I'm reading this(PDF) derivation of the capacitance of a thin conducting disk. The surface charge density of such a disk can be shown to be:
$\sigma(r) = \frac{Q}{4\pi a\sqrt{a^2 – r^2}}$ (in Gaussian units)
where r is a point on the disk, and a is the radius of the disk.
The text at the end of the first page states:
"If we let s measure the distance radially inward from the circumference of the disk, then
the charge density (3) varies as $\frac{1}{\sqrt{s}}$ for small s. However, the charge density near the edge of a conductor whose surfaces intersect at an exterior angle of $\frac{3π}{2}$, as in the present problem, is known to vary as $\frac{1}{\sqrt[3]{s}}$, for s measured normal to the edge along either surface."

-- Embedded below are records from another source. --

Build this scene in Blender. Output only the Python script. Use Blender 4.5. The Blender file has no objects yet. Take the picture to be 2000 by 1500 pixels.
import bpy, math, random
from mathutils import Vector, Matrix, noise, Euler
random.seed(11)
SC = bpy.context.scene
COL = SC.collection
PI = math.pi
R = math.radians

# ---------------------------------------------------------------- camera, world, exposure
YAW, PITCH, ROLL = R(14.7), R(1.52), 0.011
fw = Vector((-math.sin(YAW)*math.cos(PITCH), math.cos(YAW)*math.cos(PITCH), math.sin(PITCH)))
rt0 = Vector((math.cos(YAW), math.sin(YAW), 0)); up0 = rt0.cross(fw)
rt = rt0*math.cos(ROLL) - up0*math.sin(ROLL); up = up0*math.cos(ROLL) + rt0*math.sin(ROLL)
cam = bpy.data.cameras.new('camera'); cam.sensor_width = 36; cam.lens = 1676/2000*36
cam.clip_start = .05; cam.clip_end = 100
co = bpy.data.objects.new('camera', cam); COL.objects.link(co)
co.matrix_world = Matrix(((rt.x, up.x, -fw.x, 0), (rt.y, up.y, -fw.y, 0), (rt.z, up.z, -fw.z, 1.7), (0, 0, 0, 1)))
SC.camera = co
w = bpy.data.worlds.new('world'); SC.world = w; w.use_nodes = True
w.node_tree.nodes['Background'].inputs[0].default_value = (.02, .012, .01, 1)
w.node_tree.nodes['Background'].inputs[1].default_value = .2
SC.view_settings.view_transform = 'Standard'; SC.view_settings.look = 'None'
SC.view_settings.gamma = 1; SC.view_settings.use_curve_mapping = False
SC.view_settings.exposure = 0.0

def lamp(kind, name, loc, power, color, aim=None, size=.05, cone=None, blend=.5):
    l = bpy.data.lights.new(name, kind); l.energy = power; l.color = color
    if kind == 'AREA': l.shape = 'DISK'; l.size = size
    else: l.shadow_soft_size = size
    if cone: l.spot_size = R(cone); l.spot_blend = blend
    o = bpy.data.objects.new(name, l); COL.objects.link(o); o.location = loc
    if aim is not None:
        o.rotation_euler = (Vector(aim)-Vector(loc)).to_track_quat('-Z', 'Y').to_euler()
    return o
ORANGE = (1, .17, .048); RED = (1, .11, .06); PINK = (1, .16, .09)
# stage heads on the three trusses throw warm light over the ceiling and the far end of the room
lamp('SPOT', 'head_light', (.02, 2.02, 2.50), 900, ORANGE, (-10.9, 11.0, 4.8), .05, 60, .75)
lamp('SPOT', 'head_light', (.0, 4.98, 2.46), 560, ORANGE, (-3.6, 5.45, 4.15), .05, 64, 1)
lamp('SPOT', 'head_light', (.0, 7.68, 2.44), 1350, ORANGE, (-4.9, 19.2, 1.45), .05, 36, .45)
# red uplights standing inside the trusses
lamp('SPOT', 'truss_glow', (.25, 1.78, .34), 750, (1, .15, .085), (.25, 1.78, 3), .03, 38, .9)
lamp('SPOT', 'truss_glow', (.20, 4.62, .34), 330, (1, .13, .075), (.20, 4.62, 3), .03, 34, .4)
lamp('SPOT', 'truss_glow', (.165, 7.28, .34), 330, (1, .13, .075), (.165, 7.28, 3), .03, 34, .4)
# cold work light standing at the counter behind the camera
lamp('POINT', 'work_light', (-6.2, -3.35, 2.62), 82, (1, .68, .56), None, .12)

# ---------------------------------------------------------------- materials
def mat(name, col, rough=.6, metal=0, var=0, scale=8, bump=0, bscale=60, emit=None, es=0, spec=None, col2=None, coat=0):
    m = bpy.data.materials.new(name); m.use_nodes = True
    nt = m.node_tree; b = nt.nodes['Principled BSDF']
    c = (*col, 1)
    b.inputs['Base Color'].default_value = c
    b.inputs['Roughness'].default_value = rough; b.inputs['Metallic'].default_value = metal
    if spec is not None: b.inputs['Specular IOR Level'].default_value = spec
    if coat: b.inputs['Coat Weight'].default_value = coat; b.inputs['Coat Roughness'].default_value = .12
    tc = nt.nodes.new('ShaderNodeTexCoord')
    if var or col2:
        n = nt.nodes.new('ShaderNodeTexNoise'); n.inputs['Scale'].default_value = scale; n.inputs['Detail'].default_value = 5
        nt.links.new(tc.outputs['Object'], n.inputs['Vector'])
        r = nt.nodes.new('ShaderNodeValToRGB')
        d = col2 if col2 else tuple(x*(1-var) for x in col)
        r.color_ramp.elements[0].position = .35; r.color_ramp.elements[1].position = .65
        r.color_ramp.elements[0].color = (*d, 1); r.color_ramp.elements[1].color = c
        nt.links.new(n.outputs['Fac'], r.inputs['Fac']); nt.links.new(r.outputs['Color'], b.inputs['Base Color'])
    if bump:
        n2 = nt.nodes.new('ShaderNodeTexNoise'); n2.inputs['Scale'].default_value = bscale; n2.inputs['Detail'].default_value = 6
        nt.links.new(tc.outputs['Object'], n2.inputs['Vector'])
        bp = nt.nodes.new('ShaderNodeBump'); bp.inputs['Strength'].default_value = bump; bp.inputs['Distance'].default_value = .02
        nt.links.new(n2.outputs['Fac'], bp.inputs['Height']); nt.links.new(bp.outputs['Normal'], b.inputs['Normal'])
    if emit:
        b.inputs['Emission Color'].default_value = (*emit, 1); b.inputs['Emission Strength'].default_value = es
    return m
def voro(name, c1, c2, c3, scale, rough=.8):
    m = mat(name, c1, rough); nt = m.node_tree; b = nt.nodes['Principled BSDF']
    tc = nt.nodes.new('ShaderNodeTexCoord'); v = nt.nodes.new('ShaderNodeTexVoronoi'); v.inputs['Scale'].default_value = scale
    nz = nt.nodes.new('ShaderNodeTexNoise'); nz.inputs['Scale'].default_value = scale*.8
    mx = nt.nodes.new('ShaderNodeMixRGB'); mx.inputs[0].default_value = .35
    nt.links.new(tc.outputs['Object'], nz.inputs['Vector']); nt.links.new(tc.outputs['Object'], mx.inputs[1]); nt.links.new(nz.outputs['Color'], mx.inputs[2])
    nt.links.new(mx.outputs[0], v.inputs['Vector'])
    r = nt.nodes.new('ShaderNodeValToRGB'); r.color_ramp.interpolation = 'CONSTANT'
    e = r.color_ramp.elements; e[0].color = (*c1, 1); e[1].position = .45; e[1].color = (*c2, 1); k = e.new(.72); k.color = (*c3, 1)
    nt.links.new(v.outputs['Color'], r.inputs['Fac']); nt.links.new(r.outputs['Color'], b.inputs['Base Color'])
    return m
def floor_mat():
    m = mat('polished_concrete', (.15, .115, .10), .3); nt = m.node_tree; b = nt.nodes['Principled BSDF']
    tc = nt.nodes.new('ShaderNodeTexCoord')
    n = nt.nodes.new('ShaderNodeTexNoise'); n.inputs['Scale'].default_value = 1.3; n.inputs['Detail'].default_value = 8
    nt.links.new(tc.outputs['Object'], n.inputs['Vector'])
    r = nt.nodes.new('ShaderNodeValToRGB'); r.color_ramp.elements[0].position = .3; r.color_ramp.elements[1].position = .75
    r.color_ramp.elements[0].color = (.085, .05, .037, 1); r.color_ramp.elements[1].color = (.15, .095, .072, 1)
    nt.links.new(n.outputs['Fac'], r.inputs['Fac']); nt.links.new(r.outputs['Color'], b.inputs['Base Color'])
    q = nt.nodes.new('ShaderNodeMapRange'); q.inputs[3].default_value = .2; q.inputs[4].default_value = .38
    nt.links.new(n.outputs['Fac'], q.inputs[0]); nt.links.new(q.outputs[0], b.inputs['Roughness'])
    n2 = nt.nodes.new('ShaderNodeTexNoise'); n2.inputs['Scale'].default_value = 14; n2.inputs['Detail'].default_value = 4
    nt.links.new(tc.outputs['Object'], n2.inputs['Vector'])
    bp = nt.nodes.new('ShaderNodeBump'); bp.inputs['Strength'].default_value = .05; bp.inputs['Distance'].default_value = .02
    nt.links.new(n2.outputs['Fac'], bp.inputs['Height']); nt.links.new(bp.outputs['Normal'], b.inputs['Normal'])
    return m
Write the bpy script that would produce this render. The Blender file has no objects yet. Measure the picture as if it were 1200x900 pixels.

I am having trouble visualizing what the author means by this. Could someone help me understand the geometry better? Thanks.
Best Answer
In the passage you quoted, McDonald is describing the very edge of the thin conducting disk. Recall that although the disk is thin, it does have a finite thickness. Therefore, its edge looks like this, with the conductor drawn in grey:
One way to describe this geometry is to say the internal angle is $\pi/2$. McDonald chooses to instead say that the exterior angle is $3\pi/2$. He does this to maintain consistency with the reference he cites (Jackson): if you look up figure 2.13 on page 78, you'll notice this angle being described as $3\pi/2$.